NASA's First Lunar Orion Test Capsule Built, Ken Kremer
"America's first Lunar Test capsule for people since Project Apollo has just been welded into shape. This work finishes the structural framework of the pioneer Orion crew cabin - known as the Ground Test Article - or GTA, by a Lockheed Martin contractor team toiling away at the historic NASA-owned Michoud Assembly Facility (MAF) in New Orleans, damaged during Hurricane Katrina."


What an annoyingly biased article. Some comments:
1) Starting with the title: "NASA's First Lunar Orion Test Capsule Built" seems to imply that they've built a fully fitted Orion capsule, which is clearly not the case. He elaborates on this later in the article but I find the title misleading.
2) "This GTA test vehicle is not the de-scoped and stripped down, unmanned 'rescue lifeboat' recently proposed by President Obama at his April 15 space policy speech at the Kennedy Space Center (KSC) where he resuscitated the Orion project, but with limited objectives and functionality." Ken, your bias is showing (not the first time in this article). Also: this GTA isn't a vehicle; at the moment it's just the outer shell and some interior structural elements, which is to say that at this point, it could be turned in to almost any of the proposed versions of Orion (including the "de-scoped and stripped down" version). It's an empty can, probably as "stripped down" as one can get.
[skipping past additional statements of bias]
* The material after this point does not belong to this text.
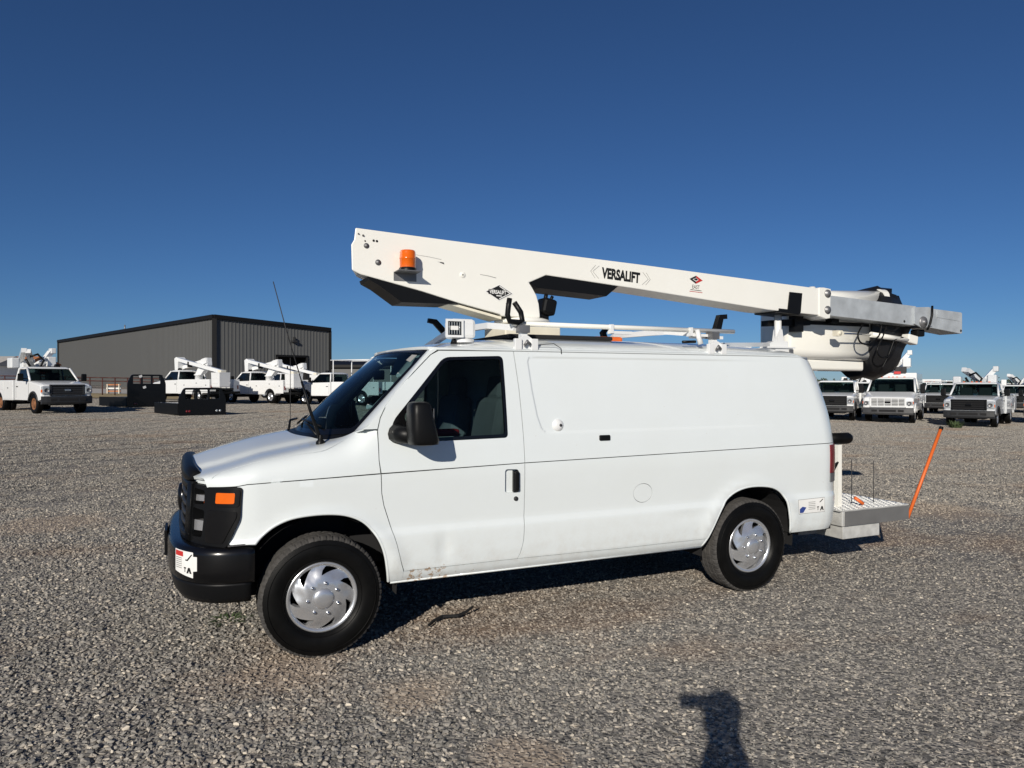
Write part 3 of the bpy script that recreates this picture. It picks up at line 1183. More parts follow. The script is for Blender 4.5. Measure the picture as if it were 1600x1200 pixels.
# bonnet
yl = np.linspace(-.86, .86, 25)
fr = [(-.672, -(QB + clip_len(-.672) - hood_q(-.672) - G_))]
outl = []
for x in np.linspace(-.672, .215, 26):
    outl.append((x, -(QB + clip_len(x) - hood_q(x) - G_)))
for y in np.linspace(-.80, .80, 23):
    outl.append((hood_rear_x(y), y * 1.015))
for x in np.linspace(.215, -.672, 26):
    outl.append((x, (QB + clip_len(x) - hood_q(x) - G_)))
for y in np.linspace(.80, -.80, 23):
    outl.append((float(np.interp(abs(y), (0, .2, .36, .5, .60, .69, .77, .845), (-.795, -.795, -.792, -.782, -.765, -.738, -.705, -.665))), y))
bonnet = panel('bonnet', outl, bonnet_map, 'van_white', van, step=.04, out=-1.0 if (Vector(bonnet_map(.0, .1)) - Vector(bonnet_map(.0, 0))).cross(Vector((1, 0, 0))).z > 0 else 1.0, bstep=.025)


def wind(s, t):
    Lx, Ly, Lz = .238 + (.752 - .238) * t, .805 - .022 * t, 1.412 + (1.966 - 1.412) * t
    Cx, Cz = -.02 + .70 * t + .02 * t * t, 1.372 + .625 * t
    bow = .025 * math.sin(math.pi * t)
    return (Cx + (Lx - Cx) * abs(s) ** 2.3 - bow * (1 - abs(s) ** 2), s * Ly, Cz + (Lz - Cz) * s * s + bow * .6 * (1 - s * s))


panel('windscreen', rounded([(-.985, .0), (.985, .0), (.985, .985), (-.985, .985)], .03), wind, 'windscreen_glass', van, step=.08, flange=.003, out=1 if (Vector(wind(.01, .5)) - Vector(wind(0, .5))).cross(Vector(wind(0, .51)) - Vector(wind(0, .5))).x < 0 else -1)
for sg in (-1, 1):
    pf = pillar_face(sg)
    e_ = (Vector(pf(.51, .5)) - Vector(pf(.5, .5))).cross(Vector(pf(.5, .51)) - Vector(pf(.5, .5)))
    panel('pillar_face', [(0, 0), (1, 0), (1, 1), (0, 1)], pf, 'van_white', van, step=.12, flange=.01, out=1.0 if e_.x < 0 else -1.0)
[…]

3) "Everyone working on Orion clearly hopes that the vehicle will move forward ..." Not everyone. Did you actually seek out opinions different than your own? Or do you only record people who agree with you?
4) "It was remarkably easy to imagine myself floating weightlessly through the crew tunnel [plus some more biased statements]" ... it's much easier to imagine before the rest of the interior is installed. I've been in a capsule with "flight-like" seats, consoles, storage, etc - it's *extremely* cramped; the thought of being stuffed in there with 3 other people is appalling. It's hard to imagine even turning around in a fully configured Orion module. But getting in a fully configured module with a few other people might give you a better notion of why the Orion capsule isn't possibly adequate for a long-duration mission. It's not an interplanetary spacecraft; it's an Earth landing vehicle (based on the best we could do in the 1960s).
5) "'Everything inside Orion and all subsystems will be state of the art,' Larry Price, Lockheed's Deputy Program Manager for Orion explained to me." Except for all of the stuff that's already EOL and we're looking at doing lifetime buys for; those things were state of the art a decade ago and are better described as "obsolete." But the other stuff - yeah, state of the art. (In all fairness - there's a lot of really cool technology that was developed for Orion that is definitely cutting edge. But there's also a lot of technology that is disappointing at best because it was whatever was cheapest.)
6) "'Orion is not Apollo on Steroids!', stated Price." That's for sure.
This reads more like an op-ed piece than actual journalism. Which is it supposed to be?